March 09, 2012

9 weeks to go...

I have nine weeks to go until my life changes forever. My second child is going to be here very soon...

Here I am about 29 weeks pregnant.
Some mothers will tell you they have "baby amnesia" where they forgot all about the hard parts of caring for a newborn and how much they fell in love with their baby instantly. They barely remember the lack of sleep and the total upheaval of their day to day routine. These mothers embrace the new normal of caring for a human being that can pretty much do nothing but depend on you for every single need and give you nothing in return but a poopy diaper and some spit up on your clothing. They just loved being a mother, right from the start.

I am not that mother.

I remember everything - all the terribly, terribly hard parts of being a new mother.  I have not forgotten how miserable I was, how I had no idea how to care for a baby, how horrible breastfeeding was going, how little sleep I had, how emotional I was, how much I just cried, all the time.  How my baby didn't smile at me for 2 months and how all I wanted was to just give her back to whoever deemed me fit to be a mother.  I did not fall in love at the sight of her. In fact, I didn't even like her very much.  I kept waiting for that moment to happen where I would feel like "a mother" and I would fall in love with my baby like all the parenting magazines told me I would.  I would tell her I loved her but the words sounded empty and meaningless to me. I was waiting for that magical starry eyed moment that never came.
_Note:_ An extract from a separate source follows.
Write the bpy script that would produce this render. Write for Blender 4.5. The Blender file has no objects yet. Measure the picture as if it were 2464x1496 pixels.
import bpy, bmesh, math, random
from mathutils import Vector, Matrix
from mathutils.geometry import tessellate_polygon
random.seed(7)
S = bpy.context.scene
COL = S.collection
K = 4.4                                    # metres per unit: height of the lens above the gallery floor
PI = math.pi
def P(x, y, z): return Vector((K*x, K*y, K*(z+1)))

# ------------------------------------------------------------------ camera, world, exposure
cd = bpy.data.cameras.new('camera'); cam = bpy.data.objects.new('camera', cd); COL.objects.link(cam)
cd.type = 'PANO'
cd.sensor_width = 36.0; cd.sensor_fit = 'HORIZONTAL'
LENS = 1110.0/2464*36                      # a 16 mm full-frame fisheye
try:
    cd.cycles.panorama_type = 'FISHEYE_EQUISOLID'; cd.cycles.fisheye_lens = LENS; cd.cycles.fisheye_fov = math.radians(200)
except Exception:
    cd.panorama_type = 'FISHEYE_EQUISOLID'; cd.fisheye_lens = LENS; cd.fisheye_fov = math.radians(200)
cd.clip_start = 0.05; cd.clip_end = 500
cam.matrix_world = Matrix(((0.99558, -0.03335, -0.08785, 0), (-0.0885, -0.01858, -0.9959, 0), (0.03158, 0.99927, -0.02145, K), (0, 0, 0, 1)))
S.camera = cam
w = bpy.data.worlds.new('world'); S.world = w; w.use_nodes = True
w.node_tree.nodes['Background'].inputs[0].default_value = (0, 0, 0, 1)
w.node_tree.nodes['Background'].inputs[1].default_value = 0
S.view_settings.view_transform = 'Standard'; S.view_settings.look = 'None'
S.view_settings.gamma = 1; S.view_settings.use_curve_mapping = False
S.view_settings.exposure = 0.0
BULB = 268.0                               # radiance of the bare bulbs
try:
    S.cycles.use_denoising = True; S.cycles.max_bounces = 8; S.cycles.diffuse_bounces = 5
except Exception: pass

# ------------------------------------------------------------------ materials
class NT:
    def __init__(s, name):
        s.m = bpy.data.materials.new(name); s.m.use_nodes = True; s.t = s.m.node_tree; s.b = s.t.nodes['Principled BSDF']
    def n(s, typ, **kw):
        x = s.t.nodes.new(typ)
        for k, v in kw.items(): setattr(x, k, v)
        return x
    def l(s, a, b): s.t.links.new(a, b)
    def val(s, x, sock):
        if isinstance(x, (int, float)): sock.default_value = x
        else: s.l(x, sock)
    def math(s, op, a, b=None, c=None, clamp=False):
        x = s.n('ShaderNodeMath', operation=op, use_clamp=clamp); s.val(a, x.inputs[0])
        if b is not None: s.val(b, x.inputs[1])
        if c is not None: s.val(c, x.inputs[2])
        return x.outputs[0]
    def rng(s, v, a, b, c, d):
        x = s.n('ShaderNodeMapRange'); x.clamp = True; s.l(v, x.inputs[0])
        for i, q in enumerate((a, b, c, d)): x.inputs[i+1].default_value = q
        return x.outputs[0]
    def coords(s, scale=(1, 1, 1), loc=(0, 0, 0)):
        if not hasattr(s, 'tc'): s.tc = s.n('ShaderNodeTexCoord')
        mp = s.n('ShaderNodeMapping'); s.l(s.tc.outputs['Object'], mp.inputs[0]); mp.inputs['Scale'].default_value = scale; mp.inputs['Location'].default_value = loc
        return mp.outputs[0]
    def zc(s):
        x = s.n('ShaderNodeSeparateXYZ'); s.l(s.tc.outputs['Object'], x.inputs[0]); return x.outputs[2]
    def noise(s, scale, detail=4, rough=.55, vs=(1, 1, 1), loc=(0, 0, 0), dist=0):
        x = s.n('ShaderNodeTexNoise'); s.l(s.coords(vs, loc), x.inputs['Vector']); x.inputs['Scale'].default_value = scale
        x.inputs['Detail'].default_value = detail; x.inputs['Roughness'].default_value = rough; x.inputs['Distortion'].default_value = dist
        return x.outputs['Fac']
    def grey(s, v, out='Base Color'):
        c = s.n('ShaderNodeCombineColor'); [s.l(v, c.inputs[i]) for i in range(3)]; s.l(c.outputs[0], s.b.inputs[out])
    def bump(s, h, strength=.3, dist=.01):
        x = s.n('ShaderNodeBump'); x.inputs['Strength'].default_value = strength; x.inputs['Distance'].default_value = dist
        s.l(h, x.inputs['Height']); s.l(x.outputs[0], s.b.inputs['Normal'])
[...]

I honestly don't know when I actually felt honest to goodness love towards my daughter, but it took much longer than I anticipated.

Luckily, it did happen. I do love her and I really like her, too. At 22 months, she's cute, friendly, and charming and she says "hi" to everyone we pass in the grocery store. She likes to push our laundry basket around the house and fill it up with magazines, toys, and whatever she can swipe from our recycling.  She has lengthy conversations with herself and of course, she loves jewelry.  She even calls Zero's collar a "neckwace".  She's cute, I tell you.

Baby girl loves a good skirt, a good bag, a phone, and some sparkly shoes.
Reflecting back on those first 6 (?) months, and even now how our lives are so totally different and more challenging with the ongoing task of the complete and utter care of a small child, I am questioning my sanity a bit for starting all over again.  My husband and I decided we really wanted her to have a sibling, and neither of us ever thought we would have just one (although two is the damn limit).  We tell ourselves "They'll play together!" and "It will be easier in the long run!" We know it will be tough for a while but we know it will end and instead of a needy baby we'll have an opinionated toddler, which is more challenging in so many ways but at least she can giggle and play and say "gooood mooourning mommy".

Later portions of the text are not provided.